[start AVAILABLE DATA]

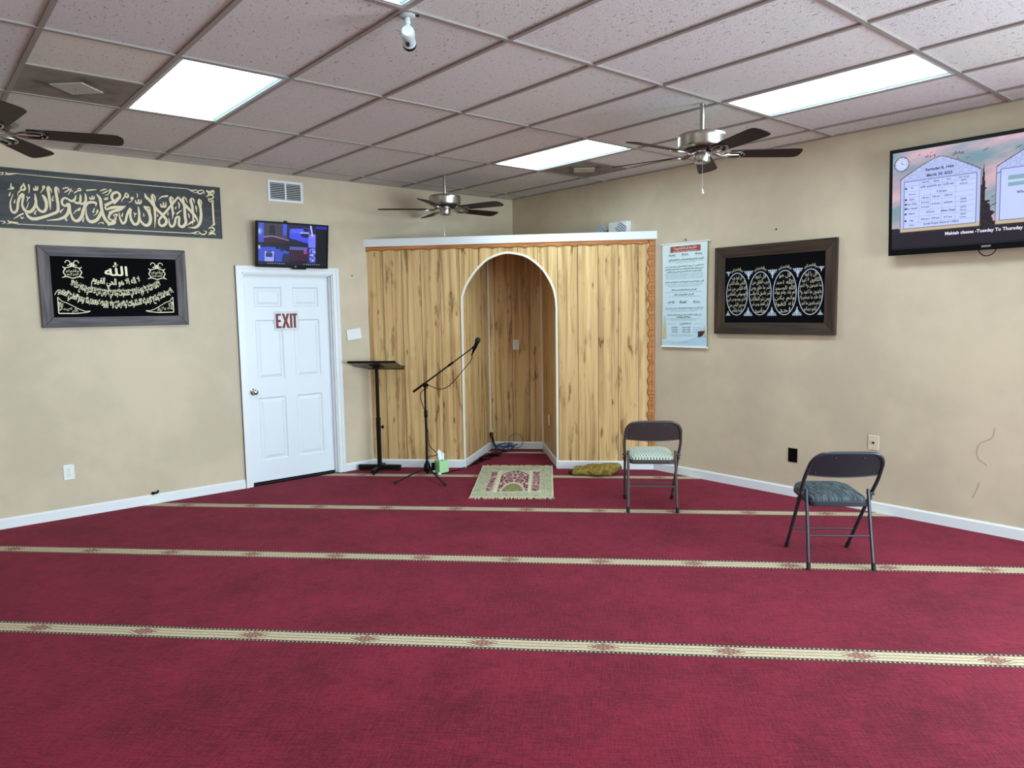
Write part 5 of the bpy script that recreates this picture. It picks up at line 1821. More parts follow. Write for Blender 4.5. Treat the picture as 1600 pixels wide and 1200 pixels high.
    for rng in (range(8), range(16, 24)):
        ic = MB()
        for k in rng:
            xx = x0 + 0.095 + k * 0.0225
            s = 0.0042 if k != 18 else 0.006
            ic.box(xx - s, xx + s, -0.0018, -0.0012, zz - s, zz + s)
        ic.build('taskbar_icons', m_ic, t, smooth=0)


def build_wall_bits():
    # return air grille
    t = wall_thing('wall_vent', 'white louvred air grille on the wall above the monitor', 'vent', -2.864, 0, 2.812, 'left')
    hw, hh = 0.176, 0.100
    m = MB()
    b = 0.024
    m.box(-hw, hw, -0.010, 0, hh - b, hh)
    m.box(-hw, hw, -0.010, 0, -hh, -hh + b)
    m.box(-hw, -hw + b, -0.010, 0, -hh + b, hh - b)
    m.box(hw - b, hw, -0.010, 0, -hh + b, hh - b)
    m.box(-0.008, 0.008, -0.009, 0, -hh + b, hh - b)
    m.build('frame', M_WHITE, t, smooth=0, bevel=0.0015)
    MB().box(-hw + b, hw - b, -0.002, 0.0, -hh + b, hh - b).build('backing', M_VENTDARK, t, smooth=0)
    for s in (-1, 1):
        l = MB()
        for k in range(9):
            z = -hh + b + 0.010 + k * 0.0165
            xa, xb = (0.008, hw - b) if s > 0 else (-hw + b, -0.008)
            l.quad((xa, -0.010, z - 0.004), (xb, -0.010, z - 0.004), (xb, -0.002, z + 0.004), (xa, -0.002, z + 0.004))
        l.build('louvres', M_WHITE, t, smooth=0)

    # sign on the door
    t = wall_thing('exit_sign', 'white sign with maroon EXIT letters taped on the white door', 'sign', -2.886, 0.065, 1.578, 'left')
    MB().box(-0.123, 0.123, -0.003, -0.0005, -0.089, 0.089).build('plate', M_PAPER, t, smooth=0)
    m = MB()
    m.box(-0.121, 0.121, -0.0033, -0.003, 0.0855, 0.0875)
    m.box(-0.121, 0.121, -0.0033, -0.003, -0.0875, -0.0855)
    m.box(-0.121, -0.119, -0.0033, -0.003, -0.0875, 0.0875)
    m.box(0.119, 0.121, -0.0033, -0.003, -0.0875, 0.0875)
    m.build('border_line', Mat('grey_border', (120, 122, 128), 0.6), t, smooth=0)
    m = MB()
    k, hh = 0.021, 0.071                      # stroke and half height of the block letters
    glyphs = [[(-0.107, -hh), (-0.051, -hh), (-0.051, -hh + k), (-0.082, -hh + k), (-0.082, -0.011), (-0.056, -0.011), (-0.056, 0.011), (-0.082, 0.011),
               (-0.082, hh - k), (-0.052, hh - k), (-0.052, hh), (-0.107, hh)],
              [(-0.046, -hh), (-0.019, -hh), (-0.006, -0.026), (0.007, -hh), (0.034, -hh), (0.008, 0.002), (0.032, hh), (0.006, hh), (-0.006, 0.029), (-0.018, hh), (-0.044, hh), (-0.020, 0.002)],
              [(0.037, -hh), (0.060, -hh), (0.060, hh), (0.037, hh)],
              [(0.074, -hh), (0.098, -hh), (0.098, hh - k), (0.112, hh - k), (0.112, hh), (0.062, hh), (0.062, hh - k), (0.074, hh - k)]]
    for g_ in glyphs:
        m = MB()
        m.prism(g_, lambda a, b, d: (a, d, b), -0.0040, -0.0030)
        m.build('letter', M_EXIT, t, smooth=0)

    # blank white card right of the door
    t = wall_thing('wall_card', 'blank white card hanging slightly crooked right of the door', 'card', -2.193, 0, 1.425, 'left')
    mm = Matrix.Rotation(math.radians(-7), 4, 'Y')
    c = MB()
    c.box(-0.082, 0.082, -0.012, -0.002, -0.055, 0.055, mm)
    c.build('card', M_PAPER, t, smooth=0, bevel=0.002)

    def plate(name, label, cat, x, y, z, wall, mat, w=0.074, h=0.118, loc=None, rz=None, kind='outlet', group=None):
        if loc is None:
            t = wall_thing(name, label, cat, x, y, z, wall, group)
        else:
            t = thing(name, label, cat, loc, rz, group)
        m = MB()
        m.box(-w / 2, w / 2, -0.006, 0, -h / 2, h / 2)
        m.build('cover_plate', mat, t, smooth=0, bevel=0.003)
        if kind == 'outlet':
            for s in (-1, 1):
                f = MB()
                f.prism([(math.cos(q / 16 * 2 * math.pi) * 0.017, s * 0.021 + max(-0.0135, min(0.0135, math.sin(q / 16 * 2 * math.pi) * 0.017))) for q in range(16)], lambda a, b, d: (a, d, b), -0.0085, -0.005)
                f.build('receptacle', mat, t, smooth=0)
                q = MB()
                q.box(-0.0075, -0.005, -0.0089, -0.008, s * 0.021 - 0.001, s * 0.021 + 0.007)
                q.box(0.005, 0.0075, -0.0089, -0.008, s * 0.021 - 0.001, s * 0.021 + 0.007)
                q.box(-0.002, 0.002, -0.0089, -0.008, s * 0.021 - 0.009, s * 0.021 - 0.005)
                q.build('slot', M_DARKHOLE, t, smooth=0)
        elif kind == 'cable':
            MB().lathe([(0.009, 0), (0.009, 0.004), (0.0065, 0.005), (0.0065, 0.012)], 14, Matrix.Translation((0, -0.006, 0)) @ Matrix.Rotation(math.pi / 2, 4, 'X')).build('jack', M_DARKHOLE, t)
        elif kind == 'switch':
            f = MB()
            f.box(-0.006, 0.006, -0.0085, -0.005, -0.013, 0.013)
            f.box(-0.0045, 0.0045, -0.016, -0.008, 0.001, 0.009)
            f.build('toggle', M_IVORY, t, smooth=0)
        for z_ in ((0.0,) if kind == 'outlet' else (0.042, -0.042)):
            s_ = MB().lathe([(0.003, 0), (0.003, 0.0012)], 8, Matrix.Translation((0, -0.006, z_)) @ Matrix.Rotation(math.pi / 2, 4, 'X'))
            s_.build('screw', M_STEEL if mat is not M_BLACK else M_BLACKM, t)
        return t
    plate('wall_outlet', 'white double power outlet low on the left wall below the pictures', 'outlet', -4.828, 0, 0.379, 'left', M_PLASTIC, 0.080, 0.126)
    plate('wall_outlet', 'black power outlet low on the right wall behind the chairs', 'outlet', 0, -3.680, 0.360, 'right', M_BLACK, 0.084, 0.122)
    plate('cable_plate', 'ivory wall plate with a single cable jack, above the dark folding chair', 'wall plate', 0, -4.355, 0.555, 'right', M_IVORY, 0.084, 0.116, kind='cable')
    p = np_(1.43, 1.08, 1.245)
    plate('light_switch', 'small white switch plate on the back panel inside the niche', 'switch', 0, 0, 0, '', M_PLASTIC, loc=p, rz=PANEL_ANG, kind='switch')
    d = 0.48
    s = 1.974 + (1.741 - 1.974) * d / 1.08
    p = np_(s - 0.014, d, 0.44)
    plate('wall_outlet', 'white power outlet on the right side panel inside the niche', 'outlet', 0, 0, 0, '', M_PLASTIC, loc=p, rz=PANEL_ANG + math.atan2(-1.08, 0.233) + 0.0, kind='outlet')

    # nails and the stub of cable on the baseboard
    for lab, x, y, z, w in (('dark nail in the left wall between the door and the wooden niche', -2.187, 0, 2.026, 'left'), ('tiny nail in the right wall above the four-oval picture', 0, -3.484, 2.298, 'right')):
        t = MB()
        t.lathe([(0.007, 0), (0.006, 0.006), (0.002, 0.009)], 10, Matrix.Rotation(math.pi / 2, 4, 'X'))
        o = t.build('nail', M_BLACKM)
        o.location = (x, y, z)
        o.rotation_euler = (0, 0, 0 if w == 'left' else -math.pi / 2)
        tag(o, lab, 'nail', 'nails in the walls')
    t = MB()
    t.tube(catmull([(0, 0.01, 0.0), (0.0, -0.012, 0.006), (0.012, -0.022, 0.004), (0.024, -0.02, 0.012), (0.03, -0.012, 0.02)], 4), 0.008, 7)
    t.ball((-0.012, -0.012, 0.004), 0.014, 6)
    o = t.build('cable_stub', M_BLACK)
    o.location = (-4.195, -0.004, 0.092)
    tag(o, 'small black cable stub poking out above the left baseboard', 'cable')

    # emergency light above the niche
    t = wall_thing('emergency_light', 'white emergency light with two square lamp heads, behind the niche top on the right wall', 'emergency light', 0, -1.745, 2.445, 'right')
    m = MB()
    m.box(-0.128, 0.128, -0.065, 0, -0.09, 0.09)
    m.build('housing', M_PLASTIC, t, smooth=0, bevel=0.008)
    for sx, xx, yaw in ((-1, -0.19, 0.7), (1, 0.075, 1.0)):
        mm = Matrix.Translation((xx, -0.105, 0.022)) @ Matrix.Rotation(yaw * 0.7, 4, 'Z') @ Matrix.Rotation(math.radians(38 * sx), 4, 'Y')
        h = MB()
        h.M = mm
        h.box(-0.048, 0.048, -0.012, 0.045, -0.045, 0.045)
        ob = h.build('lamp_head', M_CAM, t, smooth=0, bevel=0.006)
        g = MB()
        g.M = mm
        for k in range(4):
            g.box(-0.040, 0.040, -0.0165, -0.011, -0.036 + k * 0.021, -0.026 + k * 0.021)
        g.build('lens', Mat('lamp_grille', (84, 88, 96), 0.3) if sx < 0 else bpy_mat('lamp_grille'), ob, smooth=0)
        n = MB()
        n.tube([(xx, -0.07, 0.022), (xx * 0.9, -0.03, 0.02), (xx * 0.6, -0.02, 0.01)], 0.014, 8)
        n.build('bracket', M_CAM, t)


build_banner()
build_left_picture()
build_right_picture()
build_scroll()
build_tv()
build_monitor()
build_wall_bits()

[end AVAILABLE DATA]

§ **WHAT IS NEEDED**: Up to and including the line containing "l.build('louvres', M_WHITE, t, smooth=0)", repeat every line from the start of the data, but none of the pictures.

§ **EXERCISE RESULT**:
Write part 5 of the bpy script that recreates this picture. It picks up at line 1821. More parts follow. Write for Blender 4.5. Treat the picture as 1600 pixels wide and 1200 pixels high.
    for rng in (range(8), range(16, 24)):
        ic = MB()
        for k in rng:
            xx = x0 + 0.095 + k * 0.0225
            s = 0.0042 if k != 18 else 0.006
            ic.box(xx - s, xx + s, -0.0018, -0.0012, zz - s, zz + s)
        ic.build('taskbar_icons', m_ic, t, smooth=0)


def build_wall_bits():
    # return air grille
    t = wall_thing('wall_vent', 'white louvred air grille on the wall above the monitor', 'vent', -2.864, 0, 2.812, 'left')
    hw, hh = 0.176, 0.100
    m = MB()
    b = 0.024
    m.box(-hw, hw, -0.010, 0, hh - b, hh)
    m.box(-hw, hw, -0.010, 0, -hh, -hh + b)
    m.box(-hw, -hw + b, -0.010, 0, -hh + b, hh - b)
    m.box(hw - b, hw, -0.010, 0, -hh + b, hh - b)
    m.box(-0.008, 0.008, -0.009, 0, -hh + b, hh - b)
    m.build('frame', M_WHITE, t, smooth=0, bevel=0.0015)
    MB().box(-hw + b, hw - b, -0.002, 0.0, -hh + b, hh - b).build('backing', M_VENTDARK, t, smooth=0)
    for s in (-1, 1):
        l = MB()
        for k in range(9):
            z = -hh + b + 0.010 + k * 0.0165
            xa, xb = (0.008, hw - b) if s > 0 else (-hw + b, -0.008)
            l.quad((xa, -0.010, z - 0.004), (xb, -0.010, z - 0.004), (xb, -0.002, z + 0.004), (xa, -0.002, z + 0.004))
        l.build('louvres', M_WHITE, t, smooth=0)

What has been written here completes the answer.